▶ **INPUT DATA**
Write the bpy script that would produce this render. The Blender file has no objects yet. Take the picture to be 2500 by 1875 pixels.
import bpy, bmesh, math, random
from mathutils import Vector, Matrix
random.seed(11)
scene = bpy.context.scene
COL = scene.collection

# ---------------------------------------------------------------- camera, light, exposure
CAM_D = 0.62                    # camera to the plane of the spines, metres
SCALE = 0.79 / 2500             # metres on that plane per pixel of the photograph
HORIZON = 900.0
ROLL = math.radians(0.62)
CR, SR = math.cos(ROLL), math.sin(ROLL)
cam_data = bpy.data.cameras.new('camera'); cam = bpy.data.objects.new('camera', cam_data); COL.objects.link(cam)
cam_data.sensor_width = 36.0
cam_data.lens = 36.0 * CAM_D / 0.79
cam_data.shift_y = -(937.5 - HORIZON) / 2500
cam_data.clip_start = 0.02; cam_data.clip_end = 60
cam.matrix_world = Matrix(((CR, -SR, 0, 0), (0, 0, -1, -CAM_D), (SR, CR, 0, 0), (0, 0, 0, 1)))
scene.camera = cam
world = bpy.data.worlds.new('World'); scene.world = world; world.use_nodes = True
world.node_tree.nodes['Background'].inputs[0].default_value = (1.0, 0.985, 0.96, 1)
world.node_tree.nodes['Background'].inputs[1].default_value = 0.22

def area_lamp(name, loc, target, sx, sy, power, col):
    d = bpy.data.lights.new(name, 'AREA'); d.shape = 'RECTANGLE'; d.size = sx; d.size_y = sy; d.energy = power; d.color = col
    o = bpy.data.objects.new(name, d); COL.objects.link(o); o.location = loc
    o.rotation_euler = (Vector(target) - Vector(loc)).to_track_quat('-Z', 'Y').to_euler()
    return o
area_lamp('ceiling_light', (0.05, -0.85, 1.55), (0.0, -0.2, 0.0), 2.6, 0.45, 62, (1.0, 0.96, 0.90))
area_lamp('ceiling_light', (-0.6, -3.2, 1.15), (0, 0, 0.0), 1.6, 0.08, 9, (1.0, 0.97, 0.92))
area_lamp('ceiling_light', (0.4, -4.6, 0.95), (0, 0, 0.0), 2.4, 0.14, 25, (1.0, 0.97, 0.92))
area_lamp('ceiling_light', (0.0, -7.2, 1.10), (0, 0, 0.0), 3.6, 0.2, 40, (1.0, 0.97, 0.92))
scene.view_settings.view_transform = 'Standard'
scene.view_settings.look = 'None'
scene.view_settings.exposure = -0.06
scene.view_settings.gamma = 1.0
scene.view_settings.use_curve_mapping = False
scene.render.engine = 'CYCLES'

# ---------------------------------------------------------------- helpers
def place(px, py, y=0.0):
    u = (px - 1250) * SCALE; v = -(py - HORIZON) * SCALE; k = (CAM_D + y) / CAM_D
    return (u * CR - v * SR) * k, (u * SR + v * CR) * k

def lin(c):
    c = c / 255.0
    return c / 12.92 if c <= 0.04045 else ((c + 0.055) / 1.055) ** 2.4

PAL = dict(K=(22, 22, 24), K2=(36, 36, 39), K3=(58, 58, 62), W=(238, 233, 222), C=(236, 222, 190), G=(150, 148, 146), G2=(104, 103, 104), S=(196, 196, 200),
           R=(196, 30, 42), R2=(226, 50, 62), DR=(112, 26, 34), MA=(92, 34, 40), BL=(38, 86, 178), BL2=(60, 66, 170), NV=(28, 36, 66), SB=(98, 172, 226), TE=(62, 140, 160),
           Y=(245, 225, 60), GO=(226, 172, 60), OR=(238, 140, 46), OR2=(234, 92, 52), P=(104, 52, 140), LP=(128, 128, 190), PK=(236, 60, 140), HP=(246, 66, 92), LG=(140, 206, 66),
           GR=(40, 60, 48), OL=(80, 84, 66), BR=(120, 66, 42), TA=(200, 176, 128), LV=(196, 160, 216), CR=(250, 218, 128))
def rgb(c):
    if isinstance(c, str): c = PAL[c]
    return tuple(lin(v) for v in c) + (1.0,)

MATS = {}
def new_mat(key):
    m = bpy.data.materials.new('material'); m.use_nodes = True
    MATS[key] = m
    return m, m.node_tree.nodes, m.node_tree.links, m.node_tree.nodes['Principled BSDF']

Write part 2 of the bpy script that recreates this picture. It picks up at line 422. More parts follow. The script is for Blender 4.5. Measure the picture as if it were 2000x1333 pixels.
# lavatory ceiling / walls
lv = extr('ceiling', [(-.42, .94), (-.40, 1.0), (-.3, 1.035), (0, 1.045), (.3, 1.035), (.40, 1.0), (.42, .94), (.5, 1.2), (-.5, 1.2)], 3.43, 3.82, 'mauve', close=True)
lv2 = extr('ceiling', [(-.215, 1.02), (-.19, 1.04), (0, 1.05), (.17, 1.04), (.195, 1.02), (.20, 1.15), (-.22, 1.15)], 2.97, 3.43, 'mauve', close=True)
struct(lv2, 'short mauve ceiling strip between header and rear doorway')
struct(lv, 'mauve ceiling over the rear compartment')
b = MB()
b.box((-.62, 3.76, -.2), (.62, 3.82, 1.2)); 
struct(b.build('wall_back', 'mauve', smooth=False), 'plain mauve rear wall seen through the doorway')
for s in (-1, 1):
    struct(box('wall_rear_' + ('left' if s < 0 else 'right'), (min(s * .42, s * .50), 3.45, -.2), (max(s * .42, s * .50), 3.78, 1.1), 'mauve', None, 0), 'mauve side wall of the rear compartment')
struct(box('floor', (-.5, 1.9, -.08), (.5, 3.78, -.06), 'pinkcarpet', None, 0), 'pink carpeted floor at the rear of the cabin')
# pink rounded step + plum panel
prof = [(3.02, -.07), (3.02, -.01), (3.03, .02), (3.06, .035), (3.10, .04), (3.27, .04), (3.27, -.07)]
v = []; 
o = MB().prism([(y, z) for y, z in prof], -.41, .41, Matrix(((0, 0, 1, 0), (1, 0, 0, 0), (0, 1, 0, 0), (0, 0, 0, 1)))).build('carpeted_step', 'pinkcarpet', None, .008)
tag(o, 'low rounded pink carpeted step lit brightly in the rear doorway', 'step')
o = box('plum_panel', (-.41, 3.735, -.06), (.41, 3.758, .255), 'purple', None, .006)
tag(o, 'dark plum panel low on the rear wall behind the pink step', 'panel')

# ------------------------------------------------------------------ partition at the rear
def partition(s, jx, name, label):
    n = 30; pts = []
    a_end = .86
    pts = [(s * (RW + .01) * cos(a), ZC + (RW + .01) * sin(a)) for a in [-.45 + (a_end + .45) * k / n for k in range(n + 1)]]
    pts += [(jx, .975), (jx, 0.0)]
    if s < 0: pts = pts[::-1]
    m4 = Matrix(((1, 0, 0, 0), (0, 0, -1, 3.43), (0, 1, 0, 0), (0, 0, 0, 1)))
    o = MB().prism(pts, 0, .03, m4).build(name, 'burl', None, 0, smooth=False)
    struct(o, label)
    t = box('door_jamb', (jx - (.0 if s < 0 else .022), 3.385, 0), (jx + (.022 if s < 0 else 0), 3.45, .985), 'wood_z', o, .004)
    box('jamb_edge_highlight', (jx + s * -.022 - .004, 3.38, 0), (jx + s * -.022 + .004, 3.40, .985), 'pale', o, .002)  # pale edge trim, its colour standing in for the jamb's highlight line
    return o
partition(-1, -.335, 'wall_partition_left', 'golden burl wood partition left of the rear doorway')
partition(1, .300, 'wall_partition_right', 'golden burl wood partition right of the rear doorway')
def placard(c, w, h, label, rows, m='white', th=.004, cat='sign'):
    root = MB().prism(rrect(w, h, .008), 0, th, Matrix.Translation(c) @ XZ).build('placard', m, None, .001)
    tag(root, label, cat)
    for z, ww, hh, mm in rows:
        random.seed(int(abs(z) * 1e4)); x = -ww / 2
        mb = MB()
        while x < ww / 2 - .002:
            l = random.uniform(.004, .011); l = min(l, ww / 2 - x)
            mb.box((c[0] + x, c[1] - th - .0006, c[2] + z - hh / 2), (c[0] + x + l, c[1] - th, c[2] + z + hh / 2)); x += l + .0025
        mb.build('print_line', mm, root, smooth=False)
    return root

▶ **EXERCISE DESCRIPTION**
How many lines of the data contain the word "picture"? Answer with the number alone.

▶ **EXPECTED ANSWER**
2